According to editor Thomas Gregg of Warsaw, Illinois, the Saints of Nauvoo built about "twelve hundred Hand-hewn log cabins, most of them white-washed inside, two to three hundred good substantial brick houses and three to five hundred frame houses." Whether Gregg's observation refers just to the city of Nauvoo or to the entire suburban area, when we consider the total population, there must have been, on average, between seven and ten persons per household. Some of the finer homes of course, could easily have accommodated such large families. The John D. Lee home was ninety feet long, two and one half stories high and contained twenty-two rooms. Built of brick and with a cellar, it was wood grained and finished from top to bottom. This house was an exception, though. More typical was the home that Ann Pitchforth described in a letter to her family in England: "We have a very small house with two rooms and a shed, no upstairs and the rent is 9 pounds and 10 shillings a year. By paying 20 pounds down, I can secure a house and one acre of land and leave the remainder to be paid by 10 pounds a year till paid off. Forty pounds will buy a house and lot and all in the city."
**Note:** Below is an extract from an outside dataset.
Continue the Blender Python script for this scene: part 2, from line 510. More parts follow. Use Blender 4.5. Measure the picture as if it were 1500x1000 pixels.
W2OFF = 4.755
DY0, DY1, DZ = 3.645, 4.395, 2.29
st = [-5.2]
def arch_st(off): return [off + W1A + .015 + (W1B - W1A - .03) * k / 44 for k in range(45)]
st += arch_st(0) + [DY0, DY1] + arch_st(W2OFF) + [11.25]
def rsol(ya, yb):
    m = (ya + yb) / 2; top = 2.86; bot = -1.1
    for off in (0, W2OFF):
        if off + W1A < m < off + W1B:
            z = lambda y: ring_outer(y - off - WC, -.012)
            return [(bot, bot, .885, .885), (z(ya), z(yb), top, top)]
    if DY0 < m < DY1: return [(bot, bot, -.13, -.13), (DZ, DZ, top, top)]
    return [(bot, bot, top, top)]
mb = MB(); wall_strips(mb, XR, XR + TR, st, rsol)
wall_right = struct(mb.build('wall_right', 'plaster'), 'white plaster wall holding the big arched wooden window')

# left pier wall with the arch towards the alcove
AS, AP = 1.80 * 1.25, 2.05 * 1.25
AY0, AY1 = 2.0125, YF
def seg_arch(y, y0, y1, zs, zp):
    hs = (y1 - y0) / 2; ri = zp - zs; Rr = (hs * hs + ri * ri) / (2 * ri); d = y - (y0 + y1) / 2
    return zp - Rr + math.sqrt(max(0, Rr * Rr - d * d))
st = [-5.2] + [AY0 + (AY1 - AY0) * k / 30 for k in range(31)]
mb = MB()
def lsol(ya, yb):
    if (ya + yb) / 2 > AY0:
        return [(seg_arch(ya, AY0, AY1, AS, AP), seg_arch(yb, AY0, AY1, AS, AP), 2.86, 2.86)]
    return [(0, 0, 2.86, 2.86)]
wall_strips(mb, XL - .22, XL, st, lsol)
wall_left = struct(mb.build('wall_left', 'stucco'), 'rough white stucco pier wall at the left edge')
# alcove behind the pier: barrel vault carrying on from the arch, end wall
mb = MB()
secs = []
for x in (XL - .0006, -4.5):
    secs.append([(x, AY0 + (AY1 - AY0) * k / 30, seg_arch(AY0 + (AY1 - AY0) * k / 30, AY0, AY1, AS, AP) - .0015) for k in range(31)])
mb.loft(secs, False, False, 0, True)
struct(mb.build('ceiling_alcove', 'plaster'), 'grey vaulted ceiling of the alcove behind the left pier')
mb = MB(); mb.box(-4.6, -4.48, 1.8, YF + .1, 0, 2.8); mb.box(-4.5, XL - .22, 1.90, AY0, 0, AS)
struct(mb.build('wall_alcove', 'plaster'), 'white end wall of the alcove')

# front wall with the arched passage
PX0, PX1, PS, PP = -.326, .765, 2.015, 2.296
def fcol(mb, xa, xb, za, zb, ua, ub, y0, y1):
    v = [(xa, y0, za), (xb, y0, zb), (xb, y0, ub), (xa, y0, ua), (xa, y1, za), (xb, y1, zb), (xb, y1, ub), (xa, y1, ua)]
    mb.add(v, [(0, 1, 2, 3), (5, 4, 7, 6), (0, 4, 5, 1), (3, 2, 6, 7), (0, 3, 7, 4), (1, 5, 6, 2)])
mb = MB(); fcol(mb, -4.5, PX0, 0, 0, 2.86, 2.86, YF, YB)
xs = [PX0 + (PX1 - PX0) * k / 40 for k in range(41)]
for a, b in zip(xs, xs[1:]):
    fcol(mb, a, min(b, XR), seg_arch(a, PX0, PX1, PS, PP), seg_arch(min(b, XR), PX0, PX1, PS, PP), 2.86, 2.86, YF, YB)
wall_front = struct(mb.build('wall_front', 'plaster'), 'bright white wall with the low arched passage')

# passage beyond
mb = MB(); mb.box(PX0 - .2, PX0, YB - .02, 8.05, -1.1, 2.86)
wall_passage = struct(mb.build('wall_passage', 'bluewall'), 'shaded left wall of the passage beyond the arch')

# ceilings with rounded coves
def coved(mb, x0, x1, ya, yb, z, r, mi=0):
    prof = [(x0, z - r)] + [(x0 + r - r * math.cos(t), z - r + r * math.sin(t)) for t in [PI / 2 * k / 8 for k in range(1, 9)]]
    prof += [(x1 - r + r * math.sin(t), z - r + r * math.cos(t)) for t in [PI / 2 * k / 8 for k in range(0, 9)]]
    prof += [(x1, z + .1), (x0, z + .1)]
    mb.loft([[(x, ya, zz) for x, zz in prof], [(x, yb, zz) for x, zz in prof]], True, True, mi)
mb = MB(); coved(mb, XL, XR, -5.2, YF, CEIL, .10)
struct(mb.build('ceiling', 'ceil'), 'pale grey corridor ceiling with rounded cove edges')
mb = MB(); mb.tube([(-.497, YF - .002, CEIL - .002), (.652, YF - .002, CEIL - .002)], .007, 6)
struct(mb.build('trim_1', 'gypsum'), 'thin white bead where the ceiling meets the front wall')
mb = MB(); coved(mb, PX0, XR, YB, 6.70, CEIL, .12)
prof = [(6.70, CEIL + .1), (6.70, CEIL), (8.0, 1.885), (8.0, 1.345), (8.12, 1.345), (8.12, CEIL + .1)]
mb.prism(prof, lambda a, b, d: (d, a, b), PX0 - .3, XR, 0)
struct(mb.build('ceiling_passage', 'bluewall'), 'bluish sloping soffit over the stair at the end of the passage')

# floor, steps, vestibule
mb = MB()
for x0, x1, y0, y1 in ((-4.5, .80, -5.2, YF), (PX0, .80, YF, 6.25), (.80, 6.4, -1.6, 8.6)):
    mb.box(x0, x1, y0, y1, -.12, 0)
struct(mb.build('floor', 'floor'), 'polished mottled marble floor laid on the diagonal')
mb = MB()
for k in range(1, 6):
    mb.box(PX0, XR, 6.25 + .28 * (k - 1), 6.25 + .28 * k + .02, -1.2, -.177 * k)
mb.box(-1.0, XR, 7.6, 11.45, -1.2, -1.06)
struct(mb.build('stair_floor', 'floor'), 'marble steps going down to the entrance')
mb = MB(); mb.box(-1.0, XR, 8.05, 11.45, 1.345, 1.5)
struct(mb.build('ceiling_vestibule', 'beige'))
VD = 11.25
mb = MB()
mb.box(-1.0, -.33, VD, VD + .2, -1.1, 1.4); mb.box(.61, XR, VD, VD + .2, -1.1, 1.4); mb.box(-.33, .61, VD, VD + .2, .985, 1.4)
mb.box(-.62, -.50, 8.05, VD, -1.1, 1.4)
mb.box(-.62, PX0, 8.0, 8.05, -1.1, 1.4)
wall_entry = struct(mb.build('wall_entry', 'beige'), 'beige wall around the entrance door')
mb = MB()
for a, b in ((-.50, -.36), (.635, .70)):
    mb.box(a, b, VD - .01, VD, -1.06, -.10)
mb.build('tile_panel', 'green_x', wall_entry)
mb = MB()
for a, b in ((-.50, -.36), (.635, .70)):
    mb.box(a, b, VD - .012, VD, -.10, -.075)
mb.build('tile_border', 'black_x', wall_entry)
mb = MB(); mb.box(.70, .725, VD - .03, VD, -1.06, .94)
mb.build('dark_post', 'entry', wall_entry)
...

Such small houses for large families meant a lack of privacy as we think of it today. Most homes had no hallways; residents simply went through one room to get to another. These small, hard-to-heat homes also meant several family members sharing a bed, or at least the same bedroom. Such crowding had led to the development of the trundle bed, a bed that could be pushed back under a higher one during the daytime. Privacy was also hindered in these primitive homes by large cracks in the floors of the lofts, which permitted both sight and sound to pass. Locks on bedroom doors were practically unheard of. Even the wealthy did not have the concept of privacy that most Americans have today.
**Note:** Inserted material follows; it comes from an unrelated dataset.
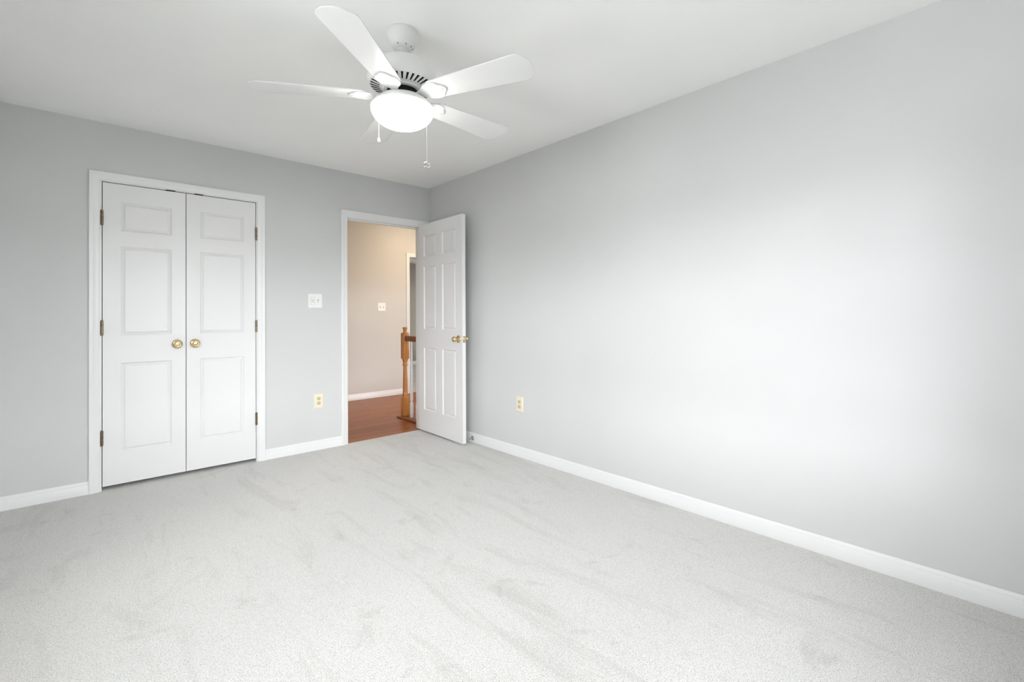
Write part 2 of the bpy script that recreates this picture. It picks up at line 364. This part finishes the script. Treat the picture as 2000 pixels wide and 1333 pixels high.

The lack of privacy, however, was not the only primitive aspect of homes in the 1840s. Most walls were unpapered or colorless, windows often went uncurtained, and beds were utilitarian and undecorated. The absence of improvements gave a bare, half-furnished appearance to most homes.

Home life underwent a great change during the 1840s. Fireplaces were bricked up, and cast iron stoves replaced them. With these convenient incinerators gone, there was more trash and refuse to be disposed of otherwise. Gone was the magnetism of the open fire, so kitchens, no longer all-purpose gathering rooms, shrank in size, and separate dining rooms and parlors were added.